China’s most celebrated tennis star Li Na opens up about winning Grand Slams, influencing young athletes and her continuous learning journey
Tennis chose Li Na. The 42-year-old from Wuhan is China’s most successful ever player of the sport, scaling its highest peaks with a brace of Grand Slam wins, first in France in 2011 and then Australia in 2014, that made her Asia’s first Grand Slam winner; and with a world ranking that went as high as 2—at that time, only the great Serena Williams stood ahead of her. But Li Na didn’t choose tennis.
“I was forced into it,” she tells Tatler. “When I was young, I didn’t have a clear idea of what kind of person I wanted to become in the future. The choice of tennis was because my father thought I was a bit chubby and wanted me to engage in a sport. For people of our generation, it was rare to have clear goals we wanted to achieve when we were young. Most of us were following our parents’ wishes.”
Nonetheless, her career led her to a position of unprecedented impact and influence among Chinese athletes. She joined the Rolex family of Testimonees in 2011, the same year she won at Roland-Garros. In 2013, she was named one of the world’s 100 most influential people by Time magazine. She has been largely responsible for catapulting tennis from being a fairly obscure sport in China to one where the nation now has six women in the top 100 of the WTA rankings.

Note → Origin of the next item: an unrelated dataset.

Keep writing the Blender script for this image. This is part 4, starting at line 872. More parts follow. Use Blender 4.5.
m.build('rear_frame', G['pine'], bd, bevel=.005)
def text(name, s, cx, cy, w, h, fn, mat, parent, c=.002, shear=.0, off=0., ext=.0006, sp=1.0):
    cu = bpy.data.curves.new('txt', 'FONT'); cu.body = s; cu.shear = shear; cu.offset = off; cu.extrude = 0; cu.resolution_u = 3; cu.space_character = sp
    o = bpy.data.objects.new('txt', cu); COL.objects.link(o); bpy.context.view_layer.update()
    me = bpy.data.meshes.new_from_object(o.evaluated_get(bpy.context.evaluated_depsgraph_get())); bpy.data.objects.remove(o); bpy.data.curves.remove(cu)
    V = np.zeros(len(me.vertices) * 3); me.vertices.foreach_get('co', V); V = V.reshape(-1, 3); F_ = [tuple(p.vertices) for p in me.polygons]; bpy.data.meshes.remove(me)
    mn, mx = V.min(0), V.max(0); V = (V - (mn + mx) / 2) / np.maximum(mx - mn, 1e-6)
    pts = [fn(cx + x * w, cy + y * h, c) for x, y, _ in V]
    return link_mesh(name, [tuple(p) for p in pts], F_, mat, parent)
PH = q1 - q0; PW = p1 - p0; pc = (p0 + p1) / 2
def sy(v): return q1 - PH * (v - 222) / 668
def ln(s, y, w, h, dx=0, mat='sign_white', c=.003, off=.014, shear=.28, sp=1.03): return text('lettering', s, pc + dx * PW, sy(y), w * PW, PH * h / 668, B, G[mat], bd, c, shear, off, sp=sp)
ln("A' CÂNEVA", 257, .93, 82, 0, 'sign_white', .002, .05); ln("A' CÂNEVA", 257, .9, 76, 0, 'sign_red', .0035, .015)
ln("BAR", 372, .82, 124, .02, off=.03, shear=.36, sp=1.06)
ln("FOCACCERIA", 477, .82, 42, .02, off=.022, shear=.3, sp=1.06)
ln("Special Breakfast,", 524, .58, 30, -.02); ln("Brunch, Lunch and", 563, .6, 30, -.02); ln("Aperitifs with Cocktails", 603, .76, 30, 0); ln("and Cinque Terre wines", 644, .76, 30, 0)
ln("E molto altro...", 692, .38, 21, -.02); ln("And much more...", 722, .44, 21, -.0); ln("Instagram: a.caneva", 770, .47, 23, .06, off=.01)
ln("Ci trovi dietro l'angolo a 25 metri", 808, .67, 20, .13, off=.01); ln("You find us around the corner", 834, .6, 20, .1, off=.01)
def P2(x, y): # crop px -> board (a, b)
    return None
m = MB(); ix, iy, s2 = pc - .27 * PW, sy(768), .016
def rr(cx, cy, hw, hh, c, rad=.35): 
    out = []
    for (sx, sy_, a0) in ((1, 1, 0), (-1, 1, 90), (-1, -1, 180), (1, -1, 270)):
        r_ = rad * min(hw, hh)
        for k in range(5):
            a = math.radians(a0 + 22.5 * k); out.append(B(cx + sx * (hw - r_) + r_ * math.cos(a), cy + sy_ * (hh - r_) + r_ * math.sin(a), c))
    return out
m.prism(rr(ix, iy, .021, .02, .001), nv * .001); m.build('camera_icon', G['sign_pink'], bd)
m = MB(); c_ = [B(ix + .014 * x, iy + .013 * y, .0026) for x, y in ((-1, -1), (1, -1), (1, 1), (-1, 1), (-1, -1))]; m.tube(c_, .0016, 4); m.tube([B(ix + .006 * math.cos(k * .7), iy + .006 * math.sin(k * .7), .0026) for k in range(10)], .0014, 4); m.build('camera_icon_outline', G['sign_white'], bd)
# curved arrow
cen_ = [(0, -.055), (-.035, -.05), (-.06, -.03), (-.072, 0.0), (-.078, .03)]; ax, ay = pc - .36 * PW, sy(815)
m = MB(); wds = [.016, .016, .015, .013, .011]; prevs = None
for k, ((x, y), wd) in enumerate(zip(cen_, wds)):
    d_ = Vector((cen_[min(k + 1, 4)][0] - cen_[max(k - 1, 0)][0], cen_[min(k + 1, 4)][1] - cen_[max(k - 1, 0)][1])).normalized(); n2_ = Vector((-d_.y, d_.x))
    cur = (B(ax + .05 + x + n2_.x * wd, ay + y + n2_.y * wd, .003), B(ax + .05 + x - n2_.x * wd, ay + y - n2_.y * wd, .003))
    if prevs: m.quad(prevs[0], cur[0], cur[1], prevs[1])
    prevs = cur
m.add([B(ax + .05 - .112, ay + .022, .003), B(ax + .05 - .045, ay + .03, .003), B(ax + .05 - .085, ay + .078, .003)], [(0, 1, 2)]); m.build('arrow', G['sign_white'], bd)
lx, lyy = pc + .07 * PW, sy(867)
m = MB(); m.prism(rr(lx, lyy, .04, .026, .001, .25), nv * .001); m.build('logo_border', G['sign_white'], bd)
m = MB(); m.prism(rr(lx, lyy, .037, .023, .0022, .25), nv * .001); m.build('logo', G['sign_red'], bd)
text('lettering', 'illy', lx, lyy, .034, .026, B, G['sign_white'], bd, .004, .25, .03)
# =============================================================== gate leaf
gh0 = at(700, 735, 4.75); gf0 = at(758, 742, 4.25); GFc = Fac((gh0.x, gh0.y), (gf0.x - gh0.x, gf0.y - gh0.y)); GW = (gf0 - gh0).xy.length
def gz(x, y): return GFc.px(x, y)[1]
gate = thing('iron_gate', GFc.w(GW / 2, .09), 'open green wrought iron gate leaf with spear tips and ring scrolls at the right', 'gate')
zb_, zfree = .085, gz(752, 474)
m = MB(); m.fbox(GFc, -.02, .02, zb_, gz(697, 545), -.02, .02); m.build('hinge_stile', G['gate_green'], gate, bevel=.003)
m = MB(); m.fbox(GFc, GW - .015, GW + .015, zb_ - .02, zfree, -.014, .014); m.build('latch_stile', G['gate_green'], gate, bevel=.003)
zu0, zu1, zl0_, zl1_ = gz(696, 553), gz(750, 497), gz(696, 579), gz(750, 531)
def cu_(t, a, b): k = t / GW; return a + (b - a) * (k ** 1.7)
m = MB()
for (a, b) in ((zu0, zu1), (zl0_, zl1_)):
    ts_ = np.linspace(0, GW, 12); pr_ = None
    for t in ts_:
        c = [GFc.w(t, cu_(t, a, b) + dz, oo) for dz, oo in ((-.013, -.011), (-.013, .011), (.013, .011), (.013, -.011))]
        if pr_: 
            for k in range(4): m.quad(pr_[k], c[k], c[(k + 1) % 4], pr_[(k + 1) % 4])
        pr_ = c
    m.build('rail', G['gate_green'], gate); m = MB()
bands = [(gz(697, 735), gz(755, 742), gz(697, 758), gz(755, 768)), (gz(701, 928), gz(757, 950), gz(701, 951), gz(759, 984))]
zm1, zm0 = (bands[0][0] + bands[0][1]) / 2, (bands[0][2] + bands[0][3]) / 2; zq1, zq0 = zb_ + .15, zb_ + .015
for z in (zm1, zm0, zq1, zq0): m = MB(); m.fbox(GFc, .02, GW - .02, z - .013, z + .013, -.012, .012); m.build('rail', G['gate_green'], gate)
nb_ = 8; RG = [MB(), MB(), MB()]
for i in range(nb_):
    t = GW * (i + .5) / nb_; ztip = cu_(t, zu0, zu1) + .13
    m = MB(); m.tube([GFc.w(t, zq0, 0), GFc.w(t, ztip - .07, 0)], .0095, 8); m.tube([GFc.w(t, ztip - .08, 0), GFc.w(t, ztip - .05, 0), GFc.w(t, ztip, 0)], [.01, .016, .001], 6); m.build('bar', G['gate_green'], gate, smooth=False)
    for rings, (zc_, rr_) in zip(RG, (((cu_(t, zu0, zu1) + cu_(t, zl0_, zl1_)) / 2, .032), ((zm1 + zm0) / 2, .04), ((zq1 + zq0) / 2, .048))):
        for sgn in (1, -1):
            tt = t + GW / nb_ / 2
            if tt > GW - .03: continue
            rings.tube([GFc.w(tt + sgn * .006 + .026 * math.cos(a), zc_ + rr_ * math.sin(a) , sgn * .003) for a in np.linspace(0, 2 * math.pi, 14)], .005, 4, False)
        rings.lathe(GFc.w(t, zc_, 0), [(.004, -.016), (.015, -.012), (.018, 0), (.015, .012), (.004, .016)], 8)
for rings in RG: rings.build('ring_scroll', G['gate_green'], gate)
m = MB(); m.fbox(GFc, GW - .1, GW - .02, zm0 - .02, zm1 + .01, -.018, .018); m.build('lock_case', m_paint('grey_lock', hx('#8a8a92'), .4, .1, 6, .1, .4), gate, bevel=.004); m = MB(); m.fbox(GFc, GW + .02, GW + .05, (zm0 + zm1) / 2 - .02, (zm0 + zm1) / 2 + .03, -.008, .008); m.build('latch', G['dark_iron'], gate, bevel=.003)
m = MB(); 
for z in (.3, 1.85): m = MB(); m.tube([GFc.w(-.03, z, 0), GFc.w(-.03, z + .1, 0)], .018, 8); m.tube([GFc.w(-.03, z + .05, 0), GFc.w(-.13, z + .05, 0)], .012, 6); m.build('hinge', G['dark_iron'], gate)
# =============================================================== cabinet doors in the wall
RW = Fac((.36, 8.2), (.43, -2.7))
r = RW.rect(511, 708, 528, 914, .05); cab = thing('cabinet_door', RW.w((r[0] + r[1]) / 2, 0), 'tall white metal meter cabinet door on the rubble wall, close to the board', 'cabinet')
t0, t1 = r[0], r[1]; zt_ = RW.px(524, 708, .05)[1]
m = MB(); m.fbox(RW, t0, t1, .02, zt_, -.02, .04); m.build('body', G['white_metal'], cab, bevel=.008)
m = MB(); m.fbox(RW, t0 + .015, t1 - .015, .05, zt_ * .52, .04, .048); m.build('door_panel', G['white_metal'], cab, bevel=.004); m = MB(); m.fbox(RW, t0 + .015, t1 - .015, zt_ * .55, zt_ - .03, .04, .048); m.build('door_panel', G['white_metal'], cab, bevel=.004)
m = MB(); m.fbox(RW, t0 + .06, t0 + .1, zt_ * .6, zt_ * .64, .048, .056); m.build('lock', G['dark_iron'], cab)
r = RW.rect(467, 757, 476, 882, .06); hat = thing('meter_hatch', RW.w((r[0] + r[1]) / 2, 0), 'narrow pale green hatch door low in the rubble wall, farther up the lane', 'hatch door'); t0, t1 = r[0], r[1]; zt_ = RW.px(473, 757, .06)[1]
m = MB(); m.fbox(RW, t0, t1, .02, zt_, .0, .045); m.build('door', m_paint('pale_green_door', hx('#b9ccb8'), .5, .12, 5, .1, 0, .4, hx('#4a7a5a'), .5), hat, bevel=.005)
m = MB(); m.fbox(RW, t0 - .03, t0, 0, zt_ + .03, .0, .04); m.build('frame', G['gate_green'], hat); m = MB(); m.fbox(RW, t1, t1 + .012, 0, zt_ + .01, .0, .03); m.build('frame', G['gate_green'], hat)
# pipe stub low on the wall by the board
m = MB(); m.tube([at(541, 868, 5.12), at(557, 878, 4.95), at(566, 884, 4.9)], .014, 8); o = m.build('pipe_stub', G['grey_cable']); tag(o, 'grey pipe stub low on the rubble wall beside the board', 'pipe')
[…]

She directly inspired and has personally given advice to her fellow Rolex Testimonee Zheng Qinwen, the second Chinese player to break into the top 10, who won gold at the recent Paris Olympics, after reaching her first Grand Slam final in Australia earlier in the year. She even has her own co-branded clothing line, launched in 2017.
Li retains a bracingly unsentimental approach to her own success, though.
“I admit it’s unprecedented, but there will definitely be successors,” she says. “Because tennis hasn’t been developing in China for long, it’s still considered a new thing for everyone. We still have great hope and a long way to go. “I think we shouldn’t overthink anything; the simpler, the better. When I’m doing something, I never think about what kind of impact it will have on others. The key is to do your job well, rather than caring about your influence on others or others’ evaluations.
“Everyone has a different definition of success. Some people think career success is success, but others feel that family harmony is also a kind of success. I think so-called success is actually just recognition from others. And I’m a person who can let go of the past immediately. Currently, for me, the most important thing is to take good care of my family.”